Our commitment in action
Across Ontario and Québec, we are continuing to expand partnerships that support:
- Workforce training and economic inclusion, including digital skilling for underrepresented groups through NPower Canada
- Donations to support environmental conservation, restoration, and climate resilience projects with Ducks Unlimited Canada
- Digital access and community led innovation, including support for local community projects through the Microsoft community funds
These investments help ensure that AI infrastructure contributes to the vitality of the communities where it is built.
Investing in skills and what comes next
Infrastructure alone is not enough. The real opportunity comes when its benefits are widely shared. It is the foundation upon which others build: startups launching new ideas, researchers advancing discovery, educators preparing the next generation, and governments and communities solving real challenges.

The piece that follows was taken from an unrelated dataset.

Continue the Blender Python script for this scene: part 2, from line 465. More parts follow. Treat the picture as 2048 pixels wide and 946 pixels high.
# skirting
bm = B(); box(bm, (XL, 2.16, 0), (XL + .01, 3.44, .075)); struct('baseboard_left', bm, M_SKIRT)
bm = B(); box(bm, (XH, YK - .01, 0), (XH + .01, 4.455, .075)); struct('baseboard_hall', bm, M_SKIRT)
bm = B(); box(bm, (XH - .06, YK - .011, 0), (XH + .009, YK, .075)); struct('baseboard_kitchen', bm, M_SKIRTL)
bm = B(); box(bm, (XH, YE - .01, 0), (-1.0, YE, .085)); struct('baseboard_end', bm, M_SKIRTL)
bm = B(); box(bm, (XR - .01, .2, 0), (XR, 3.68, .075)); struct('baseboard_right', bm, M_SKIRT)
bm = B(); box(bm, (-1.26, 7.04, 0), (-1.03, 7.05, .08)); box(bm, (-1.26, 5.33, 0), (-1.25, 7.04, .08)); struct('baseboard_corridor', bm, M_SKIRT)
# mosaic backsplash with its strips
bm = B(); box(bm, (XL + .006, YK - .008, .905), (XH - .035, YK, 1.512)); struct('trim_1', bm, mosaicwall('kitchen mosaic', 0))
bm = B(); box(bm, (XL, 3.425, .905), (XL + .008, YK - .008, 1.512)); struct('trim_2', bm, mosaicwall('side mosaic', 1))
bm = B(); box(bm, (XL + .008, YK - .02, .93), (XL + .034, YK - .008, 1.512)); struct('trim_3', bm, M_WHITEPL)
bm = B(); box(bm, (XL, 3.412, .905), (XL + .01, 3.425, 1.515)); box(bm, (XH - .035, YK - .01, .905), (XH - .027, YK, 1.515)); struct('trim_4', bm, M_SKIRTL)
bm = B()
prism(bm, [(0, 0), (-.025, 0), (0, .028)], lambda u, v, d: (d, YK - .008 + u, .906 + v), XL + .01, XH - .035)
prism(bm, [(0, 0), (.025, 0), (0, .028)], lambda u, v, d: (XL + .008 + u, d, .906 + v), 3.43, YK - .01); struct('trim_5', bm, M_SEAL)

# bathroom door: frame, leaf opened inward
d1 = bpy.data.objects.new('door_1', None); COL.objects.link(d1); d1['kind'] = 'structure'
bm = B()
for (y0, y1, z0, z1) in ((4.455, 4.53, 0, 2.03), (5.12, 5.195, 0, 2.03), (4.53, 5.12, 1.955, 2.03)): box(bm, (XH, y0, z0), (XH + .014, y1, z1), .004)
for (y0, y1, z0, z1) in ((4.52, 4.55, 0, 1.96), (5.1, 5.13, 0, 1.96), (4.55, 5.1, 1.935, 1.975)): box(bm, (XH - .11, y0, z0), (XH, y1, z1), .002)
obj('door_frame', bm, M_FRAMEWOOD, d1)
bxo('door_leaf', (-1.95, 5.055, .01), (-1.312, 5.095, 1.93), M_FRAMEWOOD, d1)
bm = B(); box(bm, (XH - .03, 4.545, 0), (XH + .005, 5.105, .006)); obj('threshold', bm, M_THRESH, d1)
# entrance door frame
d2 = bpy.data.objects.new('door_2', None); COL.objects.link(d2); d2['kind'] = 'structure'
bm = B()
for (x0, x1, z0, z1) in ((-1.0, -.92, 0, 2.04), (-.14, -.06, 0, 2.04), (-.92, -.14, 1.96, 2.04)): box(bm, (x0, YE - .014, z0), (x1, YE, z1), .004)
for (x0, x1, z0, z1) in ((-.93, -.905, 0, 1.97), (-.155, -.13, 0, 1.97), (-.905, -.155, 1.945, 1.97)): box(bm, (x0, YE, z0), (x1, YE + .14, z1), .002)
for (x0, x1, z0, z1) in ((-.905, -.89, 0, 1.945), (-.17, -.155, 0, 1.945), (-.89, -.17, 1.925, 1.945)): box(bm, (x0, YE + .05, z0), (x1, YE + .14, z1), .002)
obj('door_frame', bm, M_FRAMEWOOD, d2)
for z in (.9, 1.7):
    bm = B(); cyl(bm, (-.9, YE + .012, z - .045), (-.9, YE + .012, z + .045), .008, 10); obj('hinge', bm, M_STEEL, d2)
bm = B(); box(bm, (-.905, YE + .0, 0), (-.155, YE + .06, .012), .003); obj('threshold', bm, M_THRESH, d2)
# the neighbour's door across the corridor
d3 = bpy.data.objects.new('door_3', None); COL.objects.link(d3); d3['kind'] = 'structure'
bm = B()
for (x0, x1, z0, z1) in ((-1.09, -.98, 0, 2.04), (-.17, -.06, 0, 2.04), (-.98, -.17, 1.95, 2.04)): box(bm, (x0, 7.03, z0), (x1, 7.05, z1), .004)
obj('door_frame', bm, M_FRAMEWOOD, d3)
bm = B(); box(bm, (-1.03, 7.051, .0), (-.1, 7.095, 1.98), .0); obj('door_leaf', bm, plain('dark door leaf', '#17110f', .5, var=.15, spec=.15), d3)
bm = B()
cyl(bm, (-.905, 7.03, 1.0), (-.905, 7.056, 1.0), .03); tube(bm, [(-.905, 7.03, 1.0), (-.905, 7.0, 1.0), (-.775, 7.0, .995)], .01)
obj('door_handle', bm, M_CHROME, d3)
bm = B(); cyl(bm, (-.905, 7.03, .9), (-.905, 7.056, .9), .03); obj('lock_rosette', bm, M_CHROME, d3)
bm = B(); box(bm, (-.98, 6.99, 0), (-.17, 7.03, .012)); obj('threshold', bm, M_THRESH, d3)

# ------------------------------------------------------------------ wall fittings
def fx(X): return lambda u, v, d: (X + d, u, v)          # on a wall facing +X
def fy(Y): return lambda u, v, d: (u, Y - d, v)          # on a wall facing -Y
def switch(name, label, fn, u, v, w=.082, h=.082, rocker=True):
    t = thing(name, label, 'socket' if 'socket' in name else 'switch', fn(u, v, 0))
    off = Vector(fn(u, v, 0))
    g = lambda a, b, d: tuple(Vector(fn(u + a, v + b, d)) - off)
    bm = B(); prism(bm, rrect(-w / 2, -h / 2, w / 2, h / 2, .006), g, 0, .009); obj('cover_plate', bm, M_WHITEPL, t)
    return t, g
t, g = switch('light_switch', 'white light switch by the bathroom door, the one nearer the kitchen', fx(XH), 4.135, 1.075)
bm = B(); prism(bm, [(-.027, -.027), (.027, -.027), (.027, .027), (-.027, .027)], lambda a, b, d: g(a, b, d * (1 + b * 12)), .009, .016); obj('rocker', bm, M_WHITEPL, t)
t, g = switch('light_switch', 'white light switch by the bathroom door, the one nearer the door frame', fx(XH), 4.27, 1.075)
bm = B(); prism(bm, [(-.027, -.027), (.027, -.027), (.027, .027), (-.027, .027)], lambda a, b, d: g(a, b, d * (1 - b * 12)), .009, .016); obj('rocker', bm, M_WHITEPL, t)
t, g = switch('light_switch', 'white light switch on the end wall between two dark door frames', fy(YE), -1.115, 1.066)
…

To fully realize the promise of AI, Canadians must have access to the skills, tools, and opportunities to participate in, and shape the AI economy. That means ensuring AI doesn’t remain concentrated in a few places or organizations, but instead diffuses across our economy and communities, empowering people in every sector to innovate, build, and lead.
Our commitment in action
Microsoft is announcing several new Canada specific actions to expand access to AI and digital skills:
- Launching national AI skilling initiatives: Through Microsoft Elevate, we are launching a new National AI Skilling Grant with Digital Moment to expand AI Education Training, delivering free, bilingual AI workshops and classroom ready resources to 20,000 educators and students across the country.
- Advancing Indigenous AI fluency: Microsoft Elevate is partnering with Ampere and the Pinnguaq Foundation to further support Indigenous AI Fluency and Workforce Readiness Hubs – a national network of 13 makerspaces supporting AI learning, data privacy, and workforce readiness for youth and communities, including integration supporting teachers and students in Nunavut’s K–12 and post-secondary education system.
- Empowering the nonprofit sector: In Canada, we are launching Microsoft Elevate for Changemakers and AI for Nonprofits credential through a community-led approach in partnership with Canadian Centre for Nonprofit Digital Resilience (CCNDR) and Digital Moment. CCNDR anchors the work in nonprofit trust, sector insight, and national reach, while Digital Moment will lead with high quality training and delivery in both official languages. Together, this new credential will equip 5,000 nonprofit professionals and leaders across Canada with practical, responsible AI skills they can apply immediately in their work.
Building the future, together
AI infrastructure is most powerful when it is built with trust, transparency, and partnership. That is why our approach starts and ends with communities. We are committed to building AI infrastructure in Canada in a way that earns trust, supports local priorities, and strengthens long –term prosperity. As this work continues, we will keep listening, learning, and engaging, because building the future of AI means building it with communities, not just in them.